Ogni volta che si va in udienza nel processo Schwazer ci sono tre certezze. La prima è che l’Agenzia mondiale antidoping (Wada) depositerà le sue carte in extremis, fuori dai tempi di anticipo previsti dal Codice di procedura, di modo che non possa esserci contraddittorio rispetto a quel che presenta. La seconda è che la documentazione sarà incompleta, tipico atteggiamento, anche questo, di chi è abituato a giudicare e non a essere giudicato, ma pure di chi improvvisa la sua linea difensiva (e non ci riferiamo all’avvocato d’aula ma a chi sta sopra di lui). La terza certezza è che la loro documentazione sarà un boomerang.
E stavolta sono stati addirittura due. Per l’analisi del primo rimandiamo all’articolo specifico pubblicato oggi, insieme a questo.
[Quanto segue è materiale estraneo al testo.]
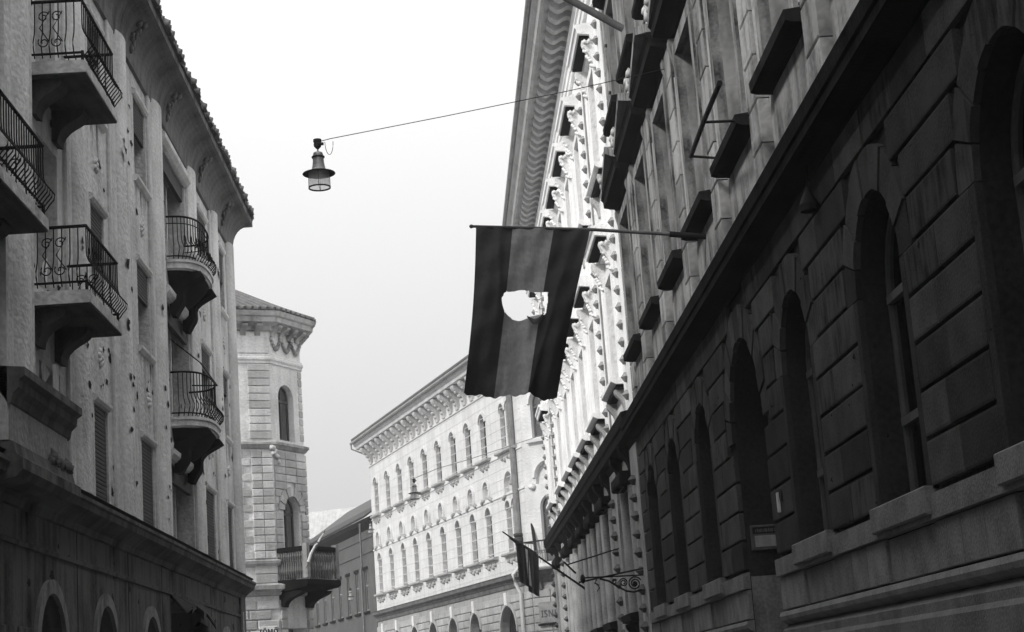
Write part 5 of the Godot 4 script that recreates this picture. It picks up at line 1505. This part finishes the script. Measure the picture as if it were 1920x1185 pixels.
# ---------------------------------------------------------------- brackets and rods
func ironwork() -> void:
	# scroll bracket where the dark house meets the stuccoed house
	var B := Vector3(3.46, 3.3, -32.3)
	var o := thing("wall_bracket", "wrought iron scroll bracket reaching out between the dark and stuccoed houses", "bracket", B)
	var at := func(x: float, y: float) -> Vector3: return Vector3(x, y, -32.3) - B
	var st := mb(); tube(st, [at.call(3.5, 3.68), at.call(2.2, 3.49)], 0.018, 6); part("upper_stay", st, M.iron, o)
	st = mb(); tube(st, [at.call(3.42, 3.545), at.call(2.26, 3.57)], 0.016, 6); part("arm", st, M.iron, o)
	st = mb(); tube(st, [at.call(3.5, 3.34), at.call(3.38, 3.28), at.call(3.22, 3.24), at.call(3.08, 3.27), at.call(2.92, 3.37), at.call(2.76, 3.48), at.call(2.6, 3.53)], 0.02, 6); part("brace", st, M.iron, o)
	st = mb(); tube(st, spiral(at.call(3.25, 3.4), Vector3.RIGHT, Vector3.UP, 0.13, 0.03, 0.4, TAU * 2.2, 40), 0.014, 5); blob(st, at.call(3.25, 3.4), Vector3(0.045, 0.045, 0.03), 8); part("scroll", st, M.iron, o)
	st = mb(); tube(st, spiral(at.call(3.04, 3.43), Vector3.LEFT, Vector3.UP, 0.08, 0.02, 0.4, TAU * 1.8, 30), 0.013, 5); tube(st, spiral(at.call(2.87, 3.46), Vector3.RIGHT, Vector3.UP, 0.05, 0.015, 0.4, TAU * 1.6, 24), 0.012, 5); part("scroll", st, M.iron, o)
	st = mb(); tube(st, [at.call(2.54, 3.52), at.call(2.5, 3.46), at.call(2.56, 3.42), at.call(2.58, 3.36), at.call(2.53, 3.3)], 0.022, 6, 0.01); part("hook", st, M.iron, o)
	st = mb(); blob(st, at.call(2.28, 3.55), Vector3(0.05, 0.09, 0.05), 8); part("tip_knob", st, M.iron, o)
	st = mb(); box_world(st, at.call(3.47, 3.66), Vector3(0.03, 0.12, 0.12)); box_world(st, at.call(3.48, 3.34), Vector3(0.03, 0.14, 0.12)); part("wall_plate", st, M.iron, o)
	# bent hook farther along
	st = mb(); tube(st, [Vector3(2.4, 3.9, -36.0), Vector3(2.15, 4.12, -35.6)], 0.02, 5); tube(st, [Vector3(2.2, 4.06, -35.7), Vector3(3.35, 4.35, -36.0)], 0.015, 5)
	tag(part("hooked_rod", st, M.iron, self), "bent iron rod on the stuccoed house behind the scroll bracket", "rod")
	# open frame before a window of the dark house
	var f := thing("window_frame_rods", "open iron rod frame projecting before an upper window of the dark house", "frame", Vector3(3.48, 7.6, -18.4))
	var C := f.position
	st = mb(); tube(st, [Vector3(3.06, 7.68, -19.41) - C, Vector3(2.93, 7.46, -17.5) - C, Vector3(2.88, 7.36, -16.0) - C], 0.03, 6); part("front_rod", st, M.iron, f)
	for k in [[Vector3(3.06, 7.68, -19.41), Vector3(3.48, 7.62, -19.41)], [Vector3(2.93, 7.46, -17.5), Vector3(3.48, 7.45, -17.5)]]:
		st = mb(); tube(st, [k[0] - C, k[1] - C], 0.016, 6); part("arm", st, M.iron, f)
	# blind frame on the left house
	var g := thing("blind_frame", "thin empty blind frame sticking out of the left house's middle wide window", "frame", Vector3(-5, 8.1, -31.4))
	C = g.position
	st = mb(); tube(st, [Vector3(-4.93, 8.2, -30.2) - C, Vector3(-4.42, 7.75, -30.3) - C], 0.012, 5); part("arm", st, M.iron, g)
	st = mb(); tube(st, [Vector3(-4.42, 7.75, -30.3) - C, Vector3(-4.45, 7.75, -32.6) - C, Vector3(-4.95, 7.8, -32.7) - C], 0.014, 5); part("front_rod", st, M.iron, g)
	# bedding airing on the upper bow balcony
	var bd := thing("bundle", "white bundles of bedding lying on the upper bow balcony", "bedding", Vector3(-4.6, 9.75, -30.9))
	for k in 3:
		st = mb(); blob(st, Vector3(0.05 * k, 0.08 + 0.02 * k, -0.26 * k), Vector3(0.16, 0.13 - 0.02 * k, 0.17), 10, 0.12); part("pillow", st, M.cloth_white, bd)

# ---------------------------------------------------------------- signs
func text(par: Node, called: String, s: String, size: float, at: Vector3, right: Vector3, out: Vector3, m: Material) -> void:
	var tm := TextMesh.new(); tm.text = s; tm.font_size = 64; tm.pixel_size = size / 64.0; tm.depth = 0.006
	var sf := SystemFont.new(); sf.font_names = PackedStringArray(["Droid Sans"]); sf.font_weight = 700
	tm.font = sf; tm.material = m
	var mi := MeshInstance3D.new(); mi.name = called; mi.mesh = tm
	mi.transform = Transform3D(Basis(right.normalized(), Vector3.UP, out.normalized()), at)
	par.add_child(mi, true)
func small_signs() -> void:
	# notice on the far jamb of the gate
	var o := thing("notice_board", "small framed notice board in the gateway of the dark house", "sign", Vector3(3.74, 3.22, -20.79))
	frame_at(Vector3.ZERO, Vector3.RIGHT, Vector3.BACK)
	var st := mb(); slab_box(st, -0.19, 0.19, -0.15, 0.15, 0.0, 0.03, 0.008); part("board", st, M.plate, o)
	st = mb(); slab_box(st, -0.145, 0.165, -0.115, 0.02, 0.031, 0.038, 0.003); part("paper", st, M.paper, o)
	st = mb(); box(st, -0.165, 0.165, 0.045, 0.125, 0.031, 0.034); var hb := part("heading_band", st, M.scar_dark, o)
	st = mb()
	for k in 11: box(st, -0.135 + k * 0.023, -0.122 + k * 0.023 + 0.005 * (k % 3), 0.062, 0.1 + 0.006 * (k % 2), 0.0345, 0.036)
	part("worn_lettering", st, M.plate, hb)
	# street name plate
	var n1 := Vector3(cos(deg_to_rad(67.0)), 0, sin(deg_to_rad(67.0))); var d1 := Vector3(sin(deg_to_rad(67.0)), 0, -cos(deg_to_rad(67.0)))
	var p := thing("street_name_plate", "white street name plate low on the chamfered corner house", "sign", Vector3(-5.48, 3.8, -52.0) - d1 * 0.4 + n1 * 0.085)
	frame_at(Vector3.ZERO, d1, n1)
	st = mb(); slab_box(st, -0.27, 0.27, -0.16, 0.16, 0.0, 0.02, 0.006); part("plate", st, M.white_trim, p)
	text(p, "lettering", "TÖMŐ", 0.2, V(0, 0.0, 0.024), d1, n1, M.scar_dark)
	# shop sign on the white corner house
	var a := deg_to_rad(52.0)
	var dc := Vector3(sin(a), 0, cos(a)); var nc := Vector3(-cos(a), 0, sin(a))
	var dw := Vector3(-0.280866, 0, -0.959747)
	var s := thing("shop_sign", "square grey shop sign with dark letters on the white corner house ground floor", "sign", Vector3(2.6842, 4.78, -78.0) + dw * -1.6 + dc * 0.9 + nc * 0.09)
	frame_at(Vector3.ZERO, dc, nc)
	st = mb(); slab_box(st, -0.55, 0.62, -0.46, 0.46, 0.0, 0.05, 0.01); part("board", st, M.frame_grey, s)
	st = mb(); molding(st, -0.58, 0.65, [Vector2(0, -0.56), Vector2(0.12, -0.55), Vector2(0.12, -0.48), Vector2(0, -0.465)]); part("ledge", st, M.cornice_soot_shade, s)
	text(s, "lettering", "ISNE", 0.42, V(0.03, -0.06, 0.055), dc, nc, M.frame_dark)
	# odds and ends on the walls
	frame_at(Vector3(3.44, 0, 0), Vector3.FORWARD, Vector3.LEFT)
	var q := thing("bell_plate", "pale bell plate with a dark round socket beside the gateway", "bell plate", Vector3(3.44, 3.37, -18.1))
	frame_at(Vector3.ZERO, Vector3.FORWARD, Vector3.LEFT)
	st = mb(); slab_box(st, -0.02, 0.03, -0.1, 0.11, 0.0, 0.03, 0.006); part("plate", st, M.far_pale, q)
	st = mb(); ring(st, -0.14, 0.07, 0.0, 0.06, 0, 0.02, 0, TAU, 14); part("socket", st, M.iron, q)
	st = mb(); frame_at(Vector3(-5, 0, 0), Vector3.FORWARD, Vector3.RIGHT); slab_box(st, 38.95, 39.1, 3.2, 3.75, 0.051, 0.08, 0.006)
	tag(part("enamel_strip", st, M.paper, self), "narrow pale upright plate at the far corner of the left house", "plate")
	var w := thing("hanging_bell", "dark bell-shaped weight hanging on the dark house below its cornice", "weight", Vector3(3.36, 5.75, -14.8))
	st = mb(); lathe(st, Vector3.ZERO, [Vector2(0.0, -0.1), Vector2(0.085, -0.09), Vector2(0.09, -0.03), Vector2(0.05, 0.06), Vector2(0.015, 0.13), Vector2(0.0, 0.14)], 14); part("bell", st, M.iron, w)
	st = mb(); tube(st, [Vector3(0, 0.13, 0), Vector3(0.02, 0.34, 0)], 0.008, 5); part("cord", st, M.iron, w)
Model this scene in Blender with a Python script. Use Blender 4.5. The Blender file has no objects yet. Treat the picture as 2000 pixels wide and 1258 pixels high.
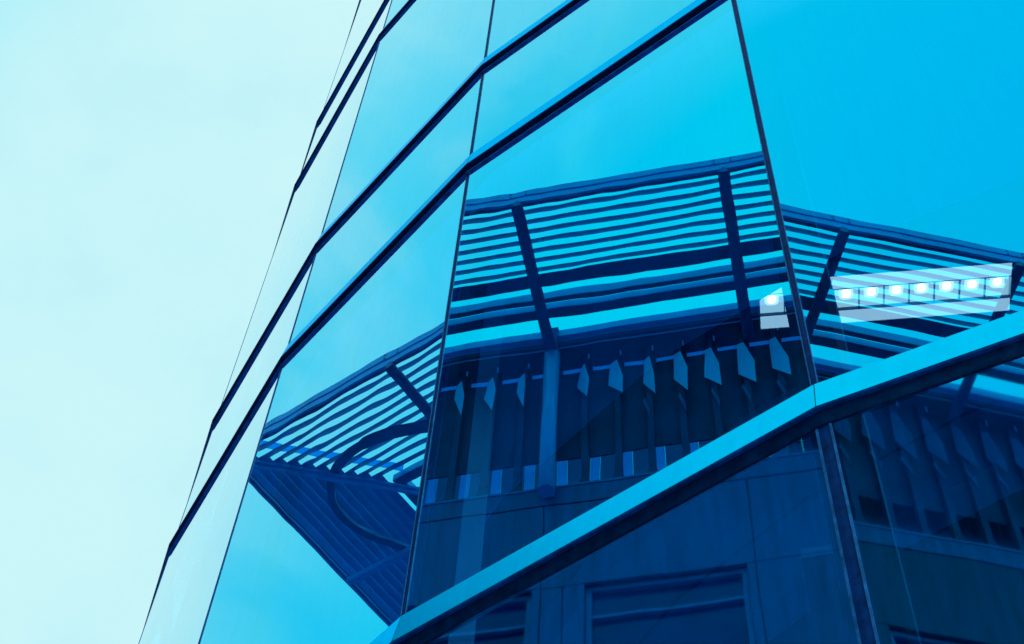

Il secondo boomerang ha avuto come oggetto la risposta alla richiesta di collaborazione da parte del giudice, che nell’ultima ordinanza chiedeva di fornire aliquote di provette di una cinquantina di atleti risultati positivi al testosterone sintetico per confrontarle con quelle di Schwazer.
Il No di World Athletics (nuovo nome della Iaaf) e Wada è stato motivato da una parte con ragioni giuridiche e di privacy, con Gip e perito a controbattere che anonimato e consenso informato degli atleti avrebbero reso la cosa compatibile con le norme giuridiche; per altro canto il rifiuto è stata rafforzato con argomentazioni pratiche: “ne abbiamo meno di 5 di provette positive al testosterone”, una frase che ha fatto sobbalzare la difesa legale del marciatore: “Ma se nel Report Wada del solo 2016 vi siete vantati di averne scovati 169! E siete pure tenuti a conservarle per 10 anni!”.
Detto fra di noi – dopo tutto il rosario di irregolarità attribuite da giudice e perito alla Federazione internazionale di atletica, alla Wada e al laboratorio di Colonia – meglio così! Chi si fidava a far passare da quelle mani provette e aliquote? Avanti allora con gli atleti volontari reclutati dalla Fidal e udienza finale fissata per il 22 luglio, due giorni prima dell’inizio delle Olimpiadi.